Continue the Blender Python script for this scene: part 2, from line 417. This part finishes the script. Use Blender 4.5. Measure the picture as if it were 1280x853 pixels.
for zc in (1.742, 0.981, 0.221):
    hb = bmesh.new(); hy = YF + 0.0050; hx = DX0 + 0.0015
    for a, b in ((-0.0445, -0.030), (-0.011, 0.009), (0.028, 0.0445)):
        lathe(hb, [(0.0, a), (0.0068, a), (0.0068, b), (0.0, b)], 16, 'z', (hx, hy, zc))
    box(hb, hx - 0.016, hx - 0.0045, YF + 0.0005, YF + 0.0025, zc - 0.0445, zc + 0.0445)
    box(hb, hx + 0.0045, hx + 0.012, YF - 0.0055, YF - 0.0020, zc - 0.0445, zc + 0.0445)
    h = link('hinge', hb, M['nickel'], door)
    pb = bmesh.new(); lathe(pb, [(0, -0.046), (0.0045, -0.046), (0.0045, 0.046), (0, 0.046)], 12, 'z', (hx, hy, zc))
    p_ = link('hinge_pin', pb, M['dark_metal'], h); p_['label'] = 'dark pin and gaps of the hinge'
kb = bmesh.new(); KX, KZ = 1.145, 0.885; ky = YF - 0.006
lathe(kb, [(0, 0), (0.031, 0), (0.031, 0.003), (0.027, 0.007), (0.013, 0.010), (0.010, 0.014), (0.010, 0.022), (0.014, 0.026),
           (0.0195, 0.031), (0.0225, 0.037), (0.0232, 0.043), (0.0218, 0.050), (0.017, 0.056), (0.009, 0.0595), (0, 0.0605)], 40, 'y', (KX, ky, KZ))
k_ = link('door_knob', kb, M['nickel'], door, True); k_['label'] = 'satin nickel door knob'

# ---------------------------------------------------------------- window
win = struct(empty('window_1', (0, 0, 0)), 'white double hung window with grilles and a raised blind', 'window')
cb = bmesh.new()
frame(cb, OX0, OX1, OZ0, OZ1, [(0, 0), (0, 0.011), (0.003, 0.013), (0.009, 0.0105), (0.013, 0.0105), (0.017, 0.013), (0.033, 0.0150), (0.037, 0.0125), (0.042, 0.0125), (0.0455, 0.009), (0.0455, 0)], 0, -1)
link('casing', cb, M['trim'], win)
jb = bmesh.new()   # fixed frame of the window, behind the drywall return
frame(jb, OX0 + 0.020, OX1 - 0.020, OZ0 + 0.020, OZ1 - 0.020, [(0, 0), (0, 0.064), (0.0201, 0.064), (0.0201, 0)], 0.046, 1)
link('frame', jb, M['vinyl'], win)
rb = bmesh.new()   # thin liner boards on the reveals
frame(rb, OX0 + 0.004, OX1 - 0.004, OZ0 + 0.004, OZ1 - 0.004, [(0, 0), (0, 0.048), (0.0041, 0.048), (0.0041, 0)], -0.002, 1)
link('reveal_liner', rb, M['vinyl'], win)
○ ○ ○
What the task requires> Restate the data above word for word, please.

Exercise result>
Continue the Blender Python script for this scene: part 2, from line 417. This part finishes the script. Use Blender 4.5. Measure the picture as if it were 1280x853 pixels.
for zc in (1.742, 0.981, 0.221):
    hb = bmesh.new(); hy = YF + 0.0050; hx = DX0 + 0.0015
    for a, b in ((-0.0445, -0.030), (-0.011, 0.009), (0.028, 0.0445)):
        lathe(hb, [(0.0, a), (0.0068, a), (0.0068, b), (0.0, b)], 16, 'z', (hx, hy, zc))
    box(hb, hx - 0.016, hx - 0.0045, YF + 0.0005, YF + 0.0025, zc - 0.0445, zc + 0.0445)
    box(hb, hx + 0.0045, hx + 0.012, YF - 0.0055, YF - 0.0020, zc - 0.0445, zc + 0.0445)
    h = link('hinge', hb, M['nickel'], door)
    pb = bmesh.new(); lathe(pb, [(0, -0.046), (0.0045, -0.046), (0.0045, 0.046), (0, 0.046)], 12, 'z', (hx, hy, zc))
    p_ = link('hinge_pin', pb, M['dark_metal'], h); p_['label'] = 'dark pin and gaps of the hinge'
kb = bmesh.new(); KX, KZ = 1.145, 0.885; ky = YF - 0.006
lathe(kb, [(0, 0), (0.031, 0), (0.031, 0.003), (0.027, 0.007), (0.013, 0.010), (0.010, 0.014), (0.010, 0.022), (0.014, 0.026),
           (0.0195, 0.031), (0.0225, 0.037), (0.0232, 0.043), (0.0218, 0.050), (0.017, 0.056), (0.009, 0.0595), (0, 0.0605)], 40, 'y', (KX, ky, KZ))
k_ = link('door_knob', kb, M['nickel'], door, True); k_['label'] = 'satin nickel door knob'

# ---------------------------------------------------------------- window
win = struct(empty('window_1', (0, 0, 0)), 'white double hung window with grilles and a raised blind', 'window')
cb = bmesh.new()
frame(cb, OX0, OX1, OZ0, OZ1, [(0, 0), (0, 0.011), (0.003, 0.013), (0.009, 0.0105), (0.013, 0.0105), (0.017, 0.013), (0.033, 0.0150), (0.037, 0.0125), (0.042, 0.0125), (0.0455, 0.009), (0.0455, 0)], 0, -1)
link('casing', cb, M['trim'], win)
jb = bmesh.new()   # fixed frame of the window, behind the drywall return
frame(jb, OX0 + 0.020, OX1 - 0.020, OZ0 + 0.020, OZ1 - 0.020, [(0, 0), (0, 0.064), (0.0201, 0.064), (0.0201, 0)], 0.046, 1)
link('frame', jb, M['vinyl'], win)
rb = bmesh.new()   # thin liner boards on the reveals
frame(rb, OX0 + 0.004, OX1 - 0.004, OZ0 + 0.004, OZ1 - 0.004, [(0, 0), (0, 0.048), (0.0041, 0.048), (0.0041, 0)], -0.002, 1)
link('reveal_liner', rb, M['vinyl'], win)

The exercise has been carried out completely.